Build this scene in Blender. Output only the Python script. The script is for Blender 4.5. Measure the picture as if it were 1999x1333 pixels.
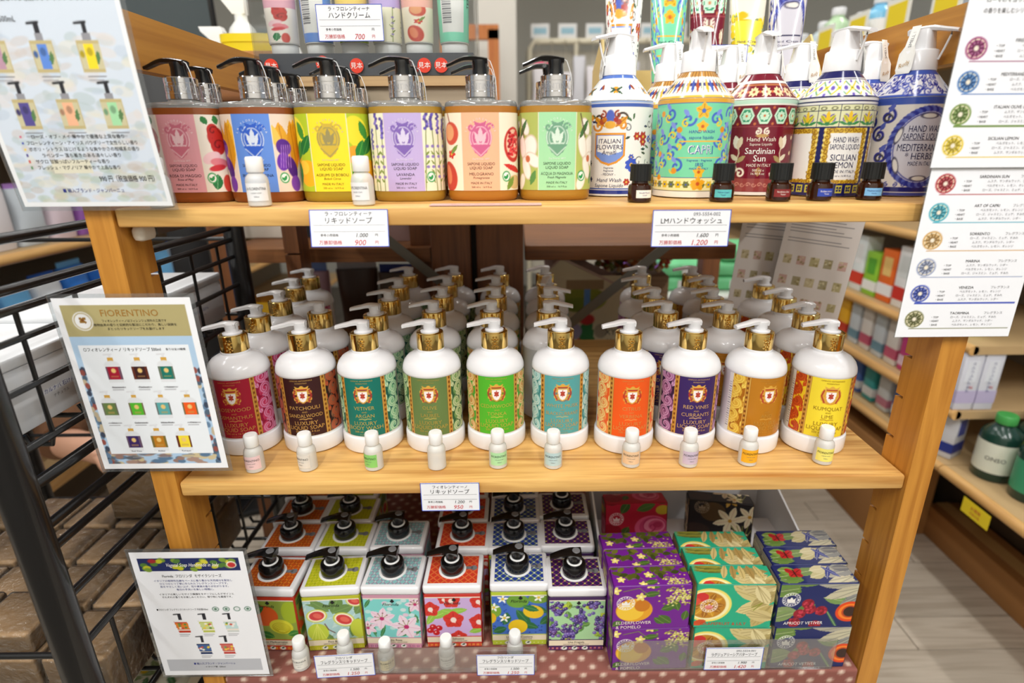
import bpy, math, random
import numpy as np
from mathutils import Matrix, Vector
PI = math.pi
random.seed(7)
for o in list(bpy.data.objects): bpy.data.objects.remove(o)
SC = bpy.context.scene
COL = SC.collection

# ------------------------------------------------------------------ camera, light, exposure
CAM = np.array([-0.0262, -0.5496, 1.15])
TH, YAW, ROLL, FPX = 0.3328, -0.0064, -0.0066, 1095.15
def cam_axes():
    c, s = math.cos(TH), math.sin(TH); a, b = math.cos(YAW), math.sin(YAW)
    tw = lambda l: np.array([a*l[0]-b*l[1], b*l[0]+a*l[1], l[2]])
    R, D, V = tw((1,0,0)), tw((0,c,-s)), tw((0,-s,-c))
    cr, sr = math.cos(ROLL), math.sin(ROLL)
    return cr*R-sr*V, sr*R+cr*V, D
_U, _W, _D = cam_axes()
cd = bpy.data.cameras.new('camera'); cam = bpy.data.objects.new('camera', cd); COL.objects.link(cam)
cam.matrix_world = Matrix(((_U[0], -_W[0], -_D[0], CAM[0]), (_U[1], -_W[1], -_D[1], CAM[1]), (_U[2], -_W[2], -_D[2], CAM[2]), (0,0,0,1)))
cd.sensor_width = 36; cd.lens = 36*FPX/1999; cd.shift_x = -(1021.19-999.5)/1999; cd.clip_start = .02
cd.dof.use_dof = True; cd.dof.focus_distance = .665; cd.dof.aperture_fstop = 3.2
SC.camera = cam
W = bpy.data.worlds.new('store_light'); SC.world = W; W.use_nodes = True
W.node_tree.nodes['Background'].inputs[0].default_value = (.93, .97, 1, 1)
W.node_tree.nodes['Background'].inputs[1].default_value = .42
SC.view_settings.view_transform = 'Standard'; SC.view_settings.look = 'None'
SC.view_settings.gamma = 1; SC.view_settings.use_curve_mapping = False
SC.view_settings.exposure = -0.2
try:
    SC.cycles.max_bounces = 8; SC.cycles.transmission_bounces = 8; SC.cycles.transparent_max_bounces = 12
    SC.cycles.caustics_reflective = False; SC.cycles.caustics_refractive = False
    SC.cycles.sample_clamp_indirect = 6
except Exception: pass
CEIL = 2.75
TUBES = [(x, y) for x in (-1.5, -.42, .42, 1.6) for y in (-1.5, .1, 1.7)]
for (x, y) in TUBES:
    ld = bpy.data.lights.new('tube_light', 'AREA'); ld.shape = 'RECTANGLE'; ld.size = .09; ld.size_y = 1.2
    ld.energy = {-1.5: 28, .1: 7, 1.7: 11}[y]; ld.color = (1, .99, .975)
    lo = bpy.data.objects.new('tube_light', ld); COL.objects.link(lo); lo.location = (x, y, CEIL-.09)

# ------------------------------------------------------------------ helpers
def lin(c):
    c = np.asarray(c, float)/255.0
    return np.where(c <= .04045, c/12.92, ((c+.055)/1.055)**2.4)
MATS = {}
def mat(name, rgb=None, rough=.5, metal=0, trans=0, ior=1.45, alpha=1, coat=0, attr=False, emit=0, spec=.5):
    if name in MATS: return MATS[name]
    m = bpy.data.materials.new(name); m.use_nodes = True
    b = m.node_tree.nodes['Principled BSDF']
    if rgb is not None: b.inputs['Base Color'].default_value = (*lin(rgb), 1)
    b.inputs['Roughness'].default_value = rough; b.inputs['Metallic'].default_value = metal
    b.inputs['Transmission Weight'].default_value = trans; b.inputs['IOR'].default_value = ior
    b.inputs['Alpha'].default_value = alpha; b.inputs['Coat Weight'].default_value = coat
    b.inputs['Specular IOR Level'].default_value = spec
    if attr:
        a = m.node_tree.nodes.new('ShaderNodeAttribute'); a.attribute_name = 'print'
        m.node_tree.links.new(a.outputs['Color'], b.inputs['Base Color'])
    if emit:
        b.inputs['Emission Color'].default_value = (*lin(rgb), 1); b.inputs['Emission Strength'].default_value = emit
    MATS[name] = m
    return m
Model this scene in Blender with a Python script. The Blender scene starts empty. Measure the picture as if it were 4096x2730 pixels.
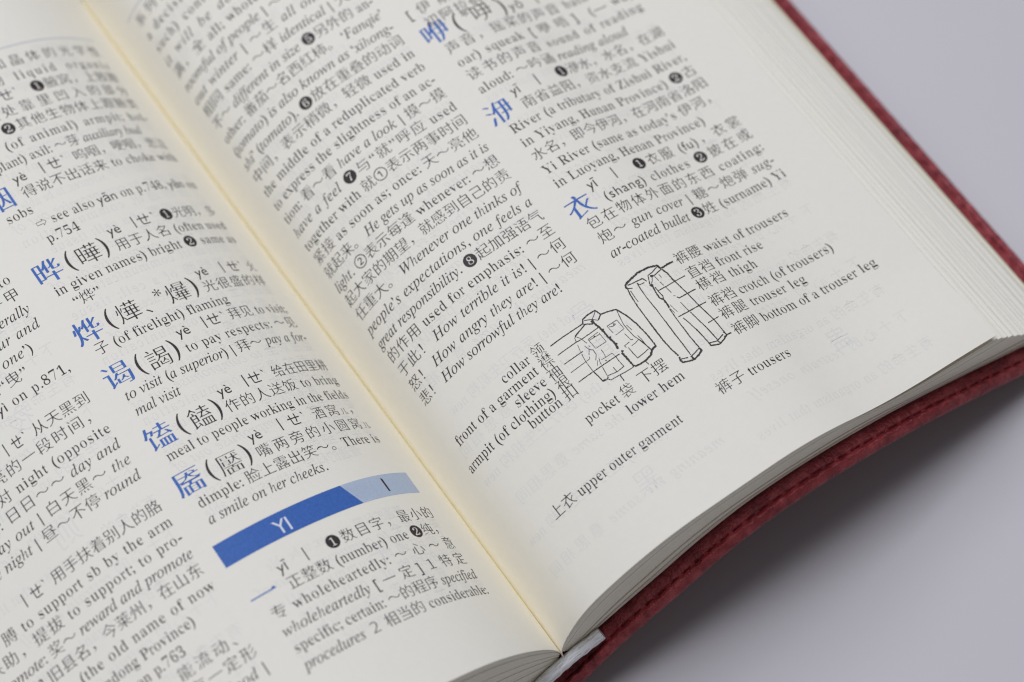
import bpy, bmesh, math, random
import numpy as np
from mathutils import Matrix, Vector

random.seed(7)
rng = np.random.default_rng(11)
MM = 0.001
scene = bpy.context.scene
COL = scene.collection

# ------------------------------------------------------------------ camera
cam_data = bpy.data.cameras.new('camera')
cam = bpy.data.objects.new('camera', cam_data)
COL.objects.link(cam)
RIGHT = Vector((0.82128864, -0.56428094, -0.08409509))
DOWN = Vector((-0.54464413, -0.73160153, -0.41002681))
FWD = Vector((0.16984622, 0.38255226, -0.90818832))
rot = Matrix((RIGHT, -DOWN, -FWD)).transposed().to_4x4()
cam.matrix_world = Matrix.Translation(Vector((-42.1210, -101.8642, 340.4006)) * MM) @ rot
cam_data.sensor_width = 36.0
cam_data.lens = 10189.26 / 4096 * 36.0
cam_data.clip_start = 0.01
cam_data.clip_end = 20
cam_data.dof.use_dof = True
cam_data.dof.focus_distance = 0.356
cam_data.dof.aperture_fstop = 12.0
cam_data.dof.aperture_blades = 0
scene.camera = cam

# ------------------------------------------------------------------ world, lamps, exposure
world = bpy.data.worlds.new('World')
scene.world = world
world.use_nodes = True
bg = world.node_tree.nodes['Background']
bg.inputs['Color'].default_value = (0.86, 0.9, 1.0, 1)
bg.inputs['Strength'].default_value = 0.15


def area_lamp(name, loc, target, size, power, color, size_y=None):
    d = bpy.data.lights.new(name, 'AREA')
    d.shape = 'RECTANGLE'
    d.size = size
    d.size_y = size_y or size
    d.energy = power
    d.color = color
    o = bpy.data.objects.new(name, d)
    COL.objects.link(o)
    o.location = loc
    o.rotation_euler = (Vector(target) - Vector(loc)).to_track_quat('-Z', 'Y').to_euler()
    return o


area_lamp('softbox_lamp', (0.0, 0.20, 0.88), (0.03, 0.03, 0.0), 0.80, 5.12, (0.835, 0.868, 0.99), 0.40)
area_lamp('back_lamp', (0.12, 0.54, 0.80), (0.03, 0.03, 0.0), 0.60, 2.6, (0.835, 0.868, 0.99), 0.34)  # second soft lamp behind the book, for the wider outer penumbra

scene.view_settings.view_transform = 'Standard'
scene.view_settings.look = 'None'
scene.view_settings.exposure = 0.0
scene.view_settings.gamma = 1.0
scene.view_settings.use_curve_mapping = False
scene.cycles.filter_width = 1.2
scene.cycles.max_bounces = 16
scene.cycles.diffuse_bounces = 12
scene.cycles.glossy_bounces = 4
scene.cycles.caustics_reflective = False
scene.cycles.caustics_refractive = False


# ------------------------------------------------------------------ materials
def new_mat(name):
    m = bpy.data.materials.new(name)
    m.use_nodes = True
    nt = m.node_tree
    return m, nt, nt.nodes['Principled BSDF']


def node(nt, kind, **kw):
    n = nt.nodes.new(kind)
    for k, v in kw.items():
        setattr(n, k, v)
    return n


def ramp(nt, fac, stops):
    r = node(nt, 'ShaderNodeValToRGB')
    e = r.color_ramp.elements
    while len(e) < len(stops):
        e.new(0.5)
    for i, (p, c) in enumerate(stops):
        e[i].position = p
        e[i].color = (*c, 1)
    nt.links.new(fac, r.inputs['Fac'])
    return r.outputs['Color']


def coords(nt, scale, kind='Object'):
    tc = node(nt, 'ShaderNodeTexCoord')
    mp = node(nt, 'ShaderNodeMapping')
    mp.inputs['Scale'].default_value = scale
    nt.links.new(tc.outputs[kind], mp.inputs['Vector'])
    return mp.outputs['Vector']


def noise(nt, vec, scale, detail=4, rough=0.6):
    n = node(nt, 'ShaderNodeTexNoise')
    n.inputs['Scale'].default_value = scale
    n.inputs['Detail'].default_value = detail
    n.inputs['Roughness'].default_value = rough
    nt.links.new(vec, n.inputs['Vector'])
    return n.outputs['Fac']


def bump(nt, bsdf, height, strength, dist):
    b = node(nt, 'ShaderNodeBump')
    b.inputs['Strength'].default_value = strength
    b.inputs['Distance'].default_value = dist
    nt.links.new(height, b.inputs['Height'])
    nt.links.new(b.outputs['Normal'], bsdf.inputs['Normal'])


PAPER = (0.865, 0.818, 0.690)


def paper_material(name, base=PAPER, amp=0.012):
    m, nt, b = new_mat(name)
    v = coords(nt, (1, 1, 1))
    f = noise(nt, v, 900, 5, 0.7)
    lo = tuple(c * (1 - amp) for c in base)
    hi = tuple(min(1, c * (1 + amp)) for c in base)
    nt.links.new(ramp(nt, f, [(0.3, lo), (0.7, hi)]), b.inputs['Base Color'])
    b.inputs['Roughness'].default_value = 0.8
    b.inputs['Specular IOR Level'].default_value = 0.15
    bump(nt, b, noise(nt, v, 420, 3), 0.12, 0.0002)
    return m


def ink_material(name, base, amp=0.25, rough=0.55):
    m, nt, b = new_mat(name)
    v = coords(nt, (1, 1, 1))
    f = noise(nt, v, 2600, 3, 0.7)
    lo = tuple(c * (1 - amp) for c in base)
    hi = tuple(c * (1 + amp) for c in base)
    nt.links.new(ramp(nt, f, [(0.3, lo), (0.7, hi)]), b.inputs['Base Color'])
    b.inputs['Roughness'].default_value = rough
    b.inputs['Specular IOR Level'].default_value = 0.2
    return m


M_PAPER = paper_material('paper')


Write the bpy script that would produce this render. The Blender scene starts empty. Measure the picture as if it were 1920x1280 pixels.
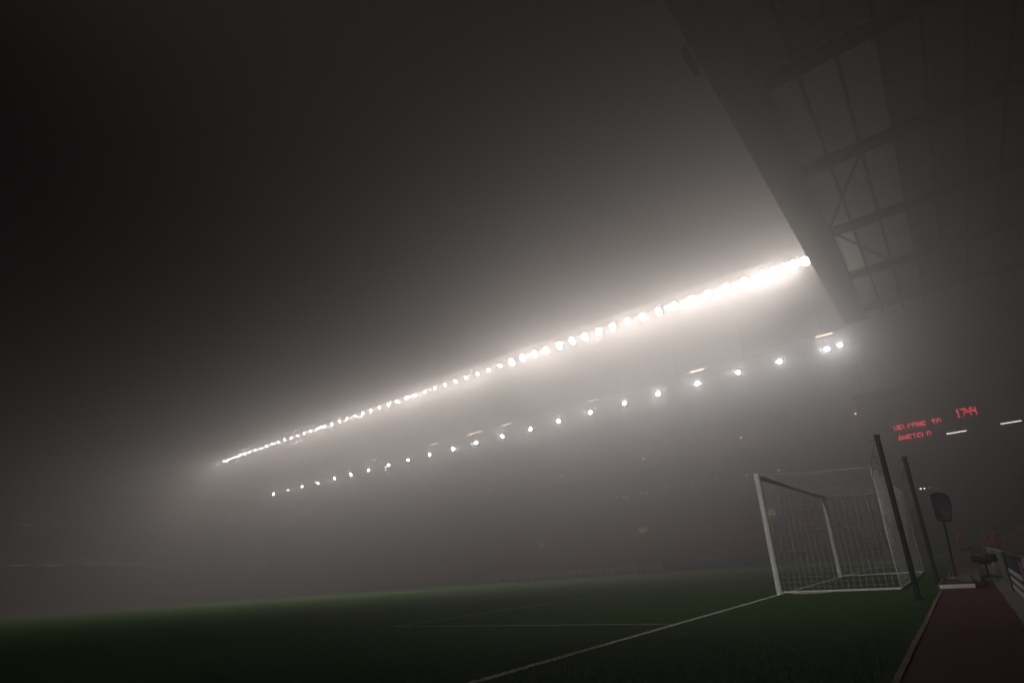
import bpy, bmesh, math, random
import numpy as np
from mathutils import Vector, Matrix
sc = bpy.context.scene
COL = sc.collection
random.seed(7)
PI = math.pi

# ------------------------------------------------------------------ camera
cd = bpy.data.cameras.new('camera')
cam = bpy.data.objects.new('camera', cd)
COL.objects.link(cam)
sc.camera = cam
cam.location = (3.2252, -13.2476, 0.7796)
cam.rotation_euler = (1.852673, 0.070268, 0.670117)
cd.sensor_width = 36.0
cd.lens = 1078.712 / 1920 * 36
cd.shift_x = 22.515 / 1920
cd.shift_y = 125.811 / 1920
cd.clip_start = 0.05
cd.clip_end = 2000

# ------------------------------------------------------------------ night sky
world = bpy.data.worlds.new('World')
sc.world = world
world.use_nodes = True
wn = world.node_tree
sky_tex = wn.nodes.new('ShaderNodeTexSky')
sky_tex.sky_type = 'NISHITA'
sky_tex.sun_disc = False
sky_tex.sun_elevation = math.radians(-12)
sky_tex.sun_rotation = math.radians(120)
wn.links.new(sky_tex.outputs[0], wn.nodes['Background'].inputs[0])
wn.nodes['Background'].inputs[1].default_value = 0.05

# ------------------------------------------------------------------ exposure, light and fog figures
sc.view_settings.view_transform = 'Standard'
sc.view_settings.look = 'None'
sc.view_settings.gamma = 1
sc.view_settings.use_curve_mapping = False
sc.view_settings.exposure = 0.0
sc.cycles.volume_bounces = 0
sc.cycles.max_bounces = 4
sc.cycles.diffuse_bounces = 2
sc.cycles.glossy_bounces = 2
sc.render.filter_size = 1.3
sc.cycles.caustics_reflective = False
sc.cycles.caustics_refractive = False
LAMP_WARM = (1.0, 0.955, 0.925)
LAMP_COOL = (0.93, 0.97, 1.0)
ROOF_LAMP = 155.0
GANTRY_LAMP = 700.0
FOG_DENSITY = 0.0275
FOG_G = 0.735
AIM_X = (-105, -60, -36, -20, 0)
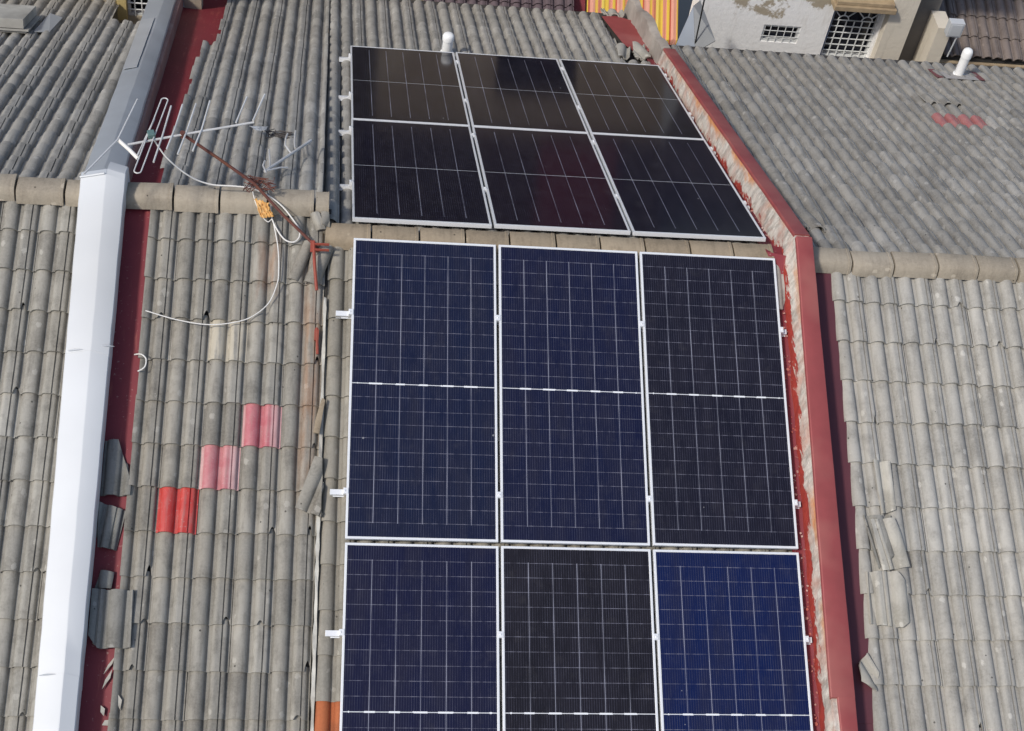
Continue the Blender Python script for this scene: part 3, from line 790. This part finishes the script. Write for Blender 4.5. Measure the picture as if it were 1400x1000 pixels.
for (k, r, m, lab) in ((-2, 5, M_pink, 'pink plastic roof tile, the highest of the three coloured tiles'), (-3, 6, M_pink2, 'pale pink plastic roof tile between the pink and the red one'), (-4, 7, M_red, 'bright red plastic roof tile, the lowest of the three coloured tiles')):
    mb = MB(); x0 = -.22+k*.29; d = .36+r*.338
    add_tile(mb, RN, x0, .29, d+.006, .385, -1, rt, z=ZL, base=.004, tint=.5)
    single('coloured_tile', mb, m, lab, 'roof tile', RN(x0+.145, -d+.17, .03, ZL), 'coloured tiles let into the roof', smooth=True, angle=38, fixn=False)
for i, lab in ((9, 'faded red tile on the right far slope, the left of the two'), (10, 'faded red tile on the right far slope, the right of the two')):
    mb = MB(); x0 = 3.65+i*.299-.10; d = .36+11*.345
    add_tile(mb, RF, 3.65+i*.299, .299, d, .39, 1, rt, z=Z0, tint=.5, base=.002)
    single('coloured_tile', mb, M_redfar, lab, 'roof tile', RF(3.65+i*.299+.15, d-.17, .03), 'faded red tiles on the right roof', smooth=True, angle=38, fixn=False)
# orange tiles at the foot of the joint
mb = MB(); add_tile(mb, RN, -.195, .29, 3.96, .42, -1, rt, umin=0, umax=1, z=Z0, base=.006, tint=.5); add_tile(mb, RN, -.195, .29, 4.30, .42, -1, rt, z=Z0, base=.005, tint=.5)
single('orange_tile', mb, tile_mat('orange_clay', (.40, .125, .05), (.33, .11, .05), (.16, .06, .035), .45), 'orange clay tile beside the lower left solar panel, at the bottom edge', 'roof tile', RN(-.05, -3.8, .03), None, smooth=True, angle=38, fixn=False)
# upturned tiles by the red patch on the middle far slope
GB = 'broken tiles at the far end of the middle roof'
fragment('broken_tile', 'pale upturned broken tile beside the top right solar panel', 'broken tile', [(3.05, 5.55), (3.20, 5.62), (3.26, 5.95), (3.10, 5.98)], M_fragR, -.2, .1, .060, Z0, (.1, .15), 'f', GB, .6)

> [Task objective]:
Repeat, word for word, the lines of the material above from the one holding "Write the bpy" through the one holding "AIM_X = (-105, -60, -36, -20, 0)". Leave out pictures.

> [Written solution]:
Write the bpy script that would produce this render. The Blender scene starts empty. Measure the picture as if it were 1920x1280 pixels.
import bpy, bmesh, math, random
import numpy as np
from mathutils import Vector, Matrix
sc = bpy.context.scene
COL = sc.collection
random.seed(7)
PI = math.pi

# ------------------------------------------------------------------ camera
cd = bpy.data.cameras.new('camera')
cam = bpy.data.objects.new('camera', cd)
COL.objects.link(cam)
sc.camera = cam
cam.location = (3.2252, -13.2476, 0.7796)
cam.rotation_euler = (1.852673, 0.070268, 0.670117)
cd.sensor_width = 36.0
cd.lens = 1078.712 / 1920 * 36
cd.shift_x = 22.515 / 1920
cd.shift_y = 125.811 / 1920
cd.clip_start = 0.05
cd.clip_end = 2000

# ------------------------------------------------------------------ night sky
world = bpy.data.worlds.new('World')
sc.world = world
world.use_nodes = True
wn = world.node_tree
sky_tex = wn.nodes.new('ShaderNodeTexSky')
sky_tex.sky_type = 'NISHITA'
sky_tex.sun_disc = False
sky_tex.sun_elevation = math.radians(-12)
sky_tex.sun_rotation = math.radians(120)
wn.links.new(sky_tex.outputs[0], wn.nodes['Background'].inputs[0])
wn.nodes['Background'].inputs[1].default_value = 0.05

# ------------------------------------------------------------------ exposure, light and fog figures
sc.view_settings.view_transform = 'Standard'
sc.view_settings.look = 'None'
sc.view_settings.gamma = 1
sc.view_settings.use_curve_mapping = False
sc.view_settings.exposure = 0.0
sc.cycles.volume_bounces = 0
sc.cycles.max_bounces = 4
sc.cycles.diffuse_bounces = 2
sc.cycles.glossy_bounces = 2
sc.render.filter_size = 1.3
sc.cycles.caustics_reflective = False
sc.cycles.caustics_refractive = False
LAMP_WARM = (1.0, 0.955, 0.925)
LAMP_COOL = (0.93, 0.97, 1.0)
ROOF_LAMP = 155.0
GANTRY_LAMP = 700.0
FOG_DENSITY = 0.0275
FOG_G = 0.735
AIM_X = (-105, -60, -36, -20, 0)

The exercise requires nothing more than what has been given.